3D scene scripts
::::::::

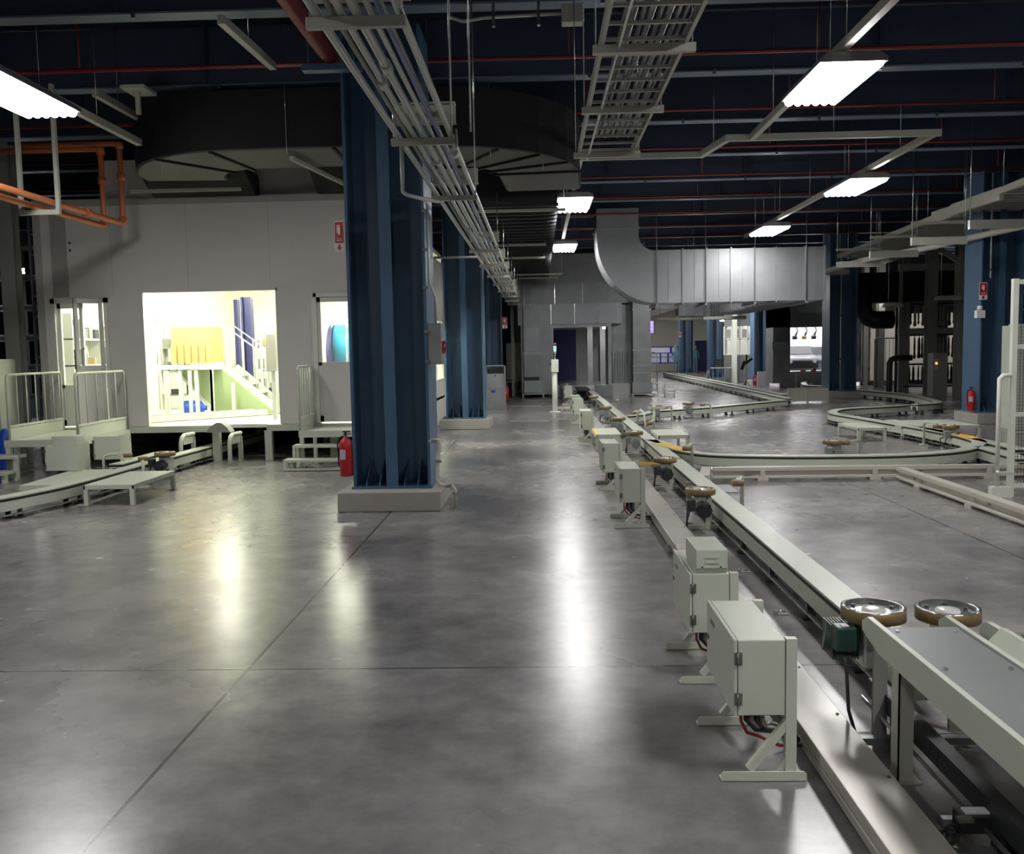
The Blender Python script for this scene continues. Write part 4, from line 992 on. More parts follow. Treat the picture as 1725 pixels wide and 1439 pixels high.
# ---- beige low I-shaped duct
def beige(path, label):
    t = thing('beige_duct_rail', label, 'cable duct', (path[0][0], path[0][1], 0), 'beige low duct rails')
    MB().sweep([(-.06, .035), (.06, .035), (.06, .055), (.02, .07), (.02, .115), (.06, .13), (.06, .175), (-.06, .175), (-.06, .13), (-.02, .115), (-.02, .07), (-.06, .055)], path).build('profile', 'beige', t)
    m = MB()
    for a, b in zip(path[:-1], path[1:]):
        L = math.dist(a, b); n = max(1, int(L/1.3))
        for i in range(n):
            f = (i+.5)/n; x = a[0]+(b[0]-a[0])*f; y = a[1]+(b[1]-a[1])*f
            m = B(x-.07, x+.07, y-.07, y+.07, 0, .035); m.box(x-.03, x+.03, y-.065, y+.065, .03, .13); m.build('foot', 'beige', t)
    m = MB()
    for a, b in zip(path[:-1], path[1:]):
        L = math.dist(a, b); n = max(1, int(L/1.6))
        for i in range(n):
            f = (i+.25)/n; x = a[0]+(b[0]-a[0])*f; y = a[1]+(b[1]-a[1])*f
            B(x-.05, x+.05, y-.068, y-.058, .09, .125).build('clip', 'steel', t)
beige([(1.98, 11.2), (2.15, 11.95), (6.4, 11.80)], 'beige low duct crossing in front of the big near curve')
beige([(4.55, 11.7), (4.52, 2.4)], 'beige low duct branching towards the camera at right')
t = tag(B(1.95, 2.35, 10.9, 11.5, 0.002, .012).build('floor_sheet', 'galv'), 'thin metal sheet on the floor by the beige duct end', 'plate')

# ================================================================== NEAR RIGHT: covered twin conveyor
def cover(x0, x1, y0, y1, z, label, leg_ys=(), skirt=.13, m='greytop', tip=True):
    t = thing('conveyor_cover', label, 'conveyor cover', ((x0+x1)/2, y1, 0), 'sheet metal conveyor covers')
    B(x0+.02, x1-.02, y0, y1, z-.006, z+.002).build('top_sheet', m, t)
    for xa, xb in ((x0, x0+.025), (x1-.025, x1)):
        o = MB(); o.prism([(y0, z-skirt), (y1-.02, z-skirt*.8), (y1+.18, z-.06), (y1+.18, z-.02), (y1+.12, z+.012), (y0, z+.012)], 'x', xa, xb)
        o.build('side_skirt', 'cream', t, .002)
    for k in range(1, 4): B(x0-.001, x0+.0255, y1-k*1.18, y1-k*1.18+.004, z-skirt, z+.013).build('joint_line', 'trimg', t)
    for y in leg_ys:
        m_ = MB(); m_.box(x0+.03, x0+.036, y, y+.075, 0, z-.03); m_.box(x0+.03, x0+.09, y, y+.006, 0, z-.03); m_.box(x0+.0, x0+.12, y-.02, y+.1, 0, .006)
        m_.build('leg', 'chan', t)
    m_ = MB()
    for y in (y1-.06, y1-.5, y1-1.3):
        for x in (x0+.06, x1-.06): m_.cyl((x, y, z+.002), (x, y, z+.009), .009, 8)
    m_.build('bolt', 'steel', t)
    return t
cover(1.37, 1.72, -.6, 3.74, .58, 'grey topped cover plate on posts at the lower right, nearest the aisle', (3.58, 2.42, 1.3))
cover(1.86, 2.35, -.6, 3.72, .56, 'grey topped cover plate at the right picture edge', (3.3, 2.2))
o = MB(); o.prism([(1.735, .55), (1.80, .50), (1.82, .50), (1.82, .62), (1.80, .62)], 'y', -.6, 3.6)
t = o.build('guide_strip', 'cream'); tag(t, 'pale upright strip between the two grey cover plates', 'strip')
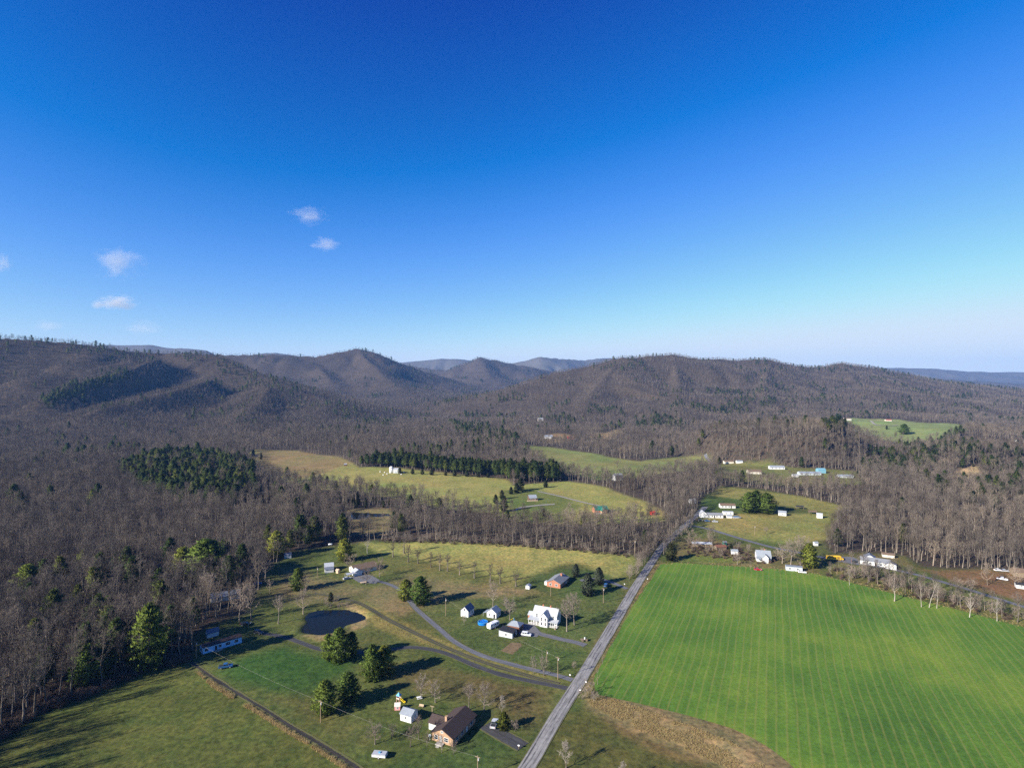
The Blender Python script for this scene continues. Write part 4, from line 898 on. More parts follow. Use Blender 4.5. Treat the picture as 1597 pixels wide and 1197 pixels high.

::::::::

→ GOAL:
Every record gets retyped exactly; no picture goes into the copy.

→ COMPLETE ANSWER:
The Blender Python script for this scene continues. Write part 4, from line 992 on. More parts follow. Treat the picture as 1725 pixels wide and 1439 pixels high.
# ---- beige low I-shaped duct
def beige(path, label):
    t = thing('beige_duct_rail', label, 'cable duct', (path[0][0], path[0][1], 0), 'beige low duct rails')
    MB().sweep([(-.06, .035), (.06, .035), (.06, .055), (.02, .07), (.02, .115), (.06, .13), (.06, .175), (-.06, .175), (-.06, .13), (-.02, .115), (-.02, .07), (-.06, .055)], path).build('profile', 'beige', t)
    m = MB()
    for a, b in zip(path[:-1], path[1:]):
        L = math.dist(a, b); n = max(1, int(L/1.3))
        for i in range(n):
            f = (i+.5)/n; x = a[0]+(b[0]-a[0])*f; y = a[1]+(b[1]-a[1])*f
            m = B(x-.07, x+.07, y-.07, y+.07, 0, .035); m.box(x-.03, x+.03, y-.065, y+.065, .03, .13); m.build('foot', 'beige', t)
    m = MB()
    for a, b in zip(path[:-1], path[1:]):
        L = math.dist(a, b); n = max(1, int(L/1.6))
        for i in range(n):
            f = (i+.25)/n; x = a[0]+(b[0]-a[0])*f; y = a[1]+(b[1]-a[1])*f
            B(x-.05, x+.05, y-.068, y-.058, .09, .125).build('clip', 'steel', t)
beige([(1.98, 11.2), (2.15, 11.95), (6.4, 11.80)], 'beige low duct crossing in front of the big near curve')
beige([(4.55, 11.7), (4.52, 2.4)], 'beige low duct branching towards the camera at right')
t = tag(B(1.95, 2.35, 10.9, 11.5, 0.002, .012).build('floor_sheet', 'galv'), 'thin metal sheet on the floor by the beige duct end', 'plate')

# ================================================================== NEAR RIGHT: covered twin conveyor
def cover(x0, x1, y0, y1, z, label, leg_ys=(), skirt=.13, m='greytop', tip=True):
    t = thing('conveyor_cover', label, 'conveyor cover', ((x0+x1)/2, y1, 0), 'sheet metal conveyor covers')
    B(x0+.02, x1-.02, y0, y1, z-.006, z+.002).build('top_sheet', m, t)
    for xa, xb in ((x0, x0+.025), (x1-.025, x1)):
        o = MB(); o.prism([(y0, z-skirt), (y1-.02, z-skirt*.8), (y1+.18, z-.06), (y1+.18, z-.02), (y1+.12, z+.012), (y0, z+.012)], 'x', xa, xb)
        o.build('side_skirt', 'cream', t, .002)
    for k in range(1, 4): B(x0-.001, x0+.0255, y1-k*1.18, y1-k*1.18+.004, z-skirt, z+.013).build('joint_line', 'trimg', t)
    for y in leg_ys:
        m_ = MB(); m_.box(x0+.03, x0+.036, y, y+.075, 0, z-.03); m_.box(x0+.03, x0+.09, y, y+.006, 0, z-.03); m_.box(x0+.0, x0+.12, y-.02, y+.1, 0, .006)
        m_.build('leg', 'chan', t)
    m_ = MB()
    for y in (y1-.06, y1-.5, y1-1.3):
        for x in (x0+.06, x1-.06): m_.cyl((x, y, z+.002), (x, y, z+.009), .009, 8)
    m_.build('bolt', 'steel', t)
    return t
cover(1.37, 1.72, -.6, 3.74, .58, 'grey topped cover plate on posts at the lower right, nearest the aisle', (3.58, 2.42, 1.3))
cover(1.86, 2.35, -.6, 3.72, .56, 'grey topped cover plate at the right picture edge', (3.3, 2.2))
o = MB(); o.prism([(1.735, .55), (1.80, .50), (1.82, .50), (1.82, .62), (1.80, .62)], 'y', -.6, 3.6)
t = o.build('guide_strip', 'cream'); tag(t, 'pale upright strip between the two grey cover plates', 'strip')
The Blender Python script for this scene continues. Write part 4, from line 898 on. More parts follow. Use Blender 4.5. Treat the picture as 1597 pixels wide and 1197 pixels high.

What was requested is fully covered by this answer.